On the other hand, Byron boasted of his aristocratic standing. When he was compared by some, including by his mother, to Rousseau. Byron objected. Rousseau was a prose writer, “of the people,” whereas he himself wrote poetry, “aligned with the Aristocracy.” Byron emphasized that he was athletic, whereas Rousseau was not. Rousseau could not fence or swim; Byron did both, and, he added, was “not a bad boxer when I could keep my temper, which was difficult” (Boddy, p. 55).
I had no idea that Byron was a boxer when I read his poetry as an undergraduate. I did not read Byron in graduate school and I can’t remember ever teaching a word he wrote. But I find that my enthusiasm for boxing resembles Byron’s. Any man can follow the poet’s lead.
Because boxing was a martial art, I knew it could be taught to somebody like me, with little athletic experience and no history of physical combat. Like Byron, I could take lessons.
Second, I found that boxing lessons, difficult thought they were, helped me feel better. I did not know about endorphins, but I could feel something lifting me up after a boxing lesson. This was highly motivating. I could also see that, as I stuck with lessons and workouts, I was improving. I started workout out more often.
Third, although I did not have physical deformity to work against, I did have an aversion to trying to do things I was sure I would not be good at. As a boy I played the piano, not softball. I would never have considered boxing. I did not want to look like I did not know what I was doing. Boxing lessons exposed that very thing. In addition, I was considerably older, smaller, stiffer, and lighter than almost any other man in the entire room.
Fourth, I learned to rub shoulders and trade punches with blue collar workers. No coach or other boxer asked what I did for a living; they did not care. I could also be comfortable being a white minority in my boxing classes and in the boxing gyms. I worked with students of many different backgrounds in my decades of teaching, but I was the teacher and they were the students: we did not form one group. But when boxing I was in a group, often the only white man there and invariably, and by far, the oldest. I had to work with them; they had to work with me.

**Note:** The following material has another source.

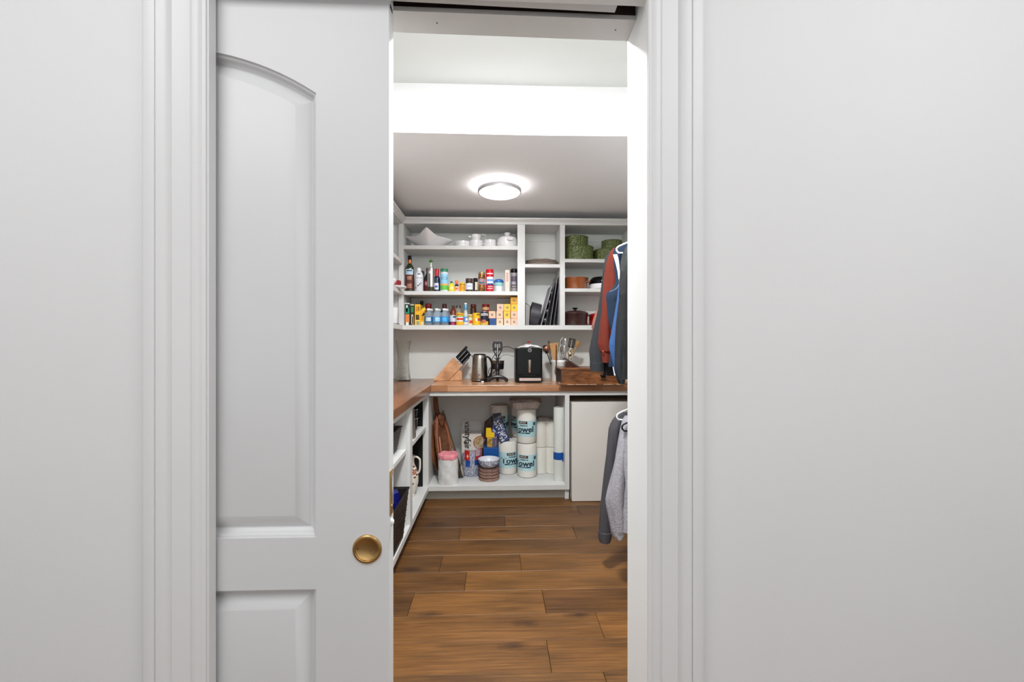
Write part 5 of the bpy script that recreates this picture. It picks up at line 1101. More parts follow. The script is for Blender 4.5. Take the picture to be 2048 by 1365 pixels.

I have known about the Byronic hero, at least as type, for a long time. I never considered that hero as a model for masculine development. It was only when I read John Clare’s description of Byron’s funeral procession that I began to think how boxing might have mattered to the masculine identity of these two men, who were contemporaries and poets and boxers. As it turns out, there is a lot to learn from Byron’s understanding of himself as a man. You don’t need the Byronic hero to be inspired by Byron’s magnificent achievements as a masculine man.
What an outstanding ode to the Sweet Science. The boxing gym is the greatest place to meet people as people; nationality, ethnicity, social standing are all irrelevant.
Thanks Allen. Fascinating. Like you, I had no idea of Byron's boxing when I dabbled in reading him as an undergraduate. It puts a different light on it indeed.
39 rounds???? what? How long would those fights last? How long was each round? wow! I had no idea.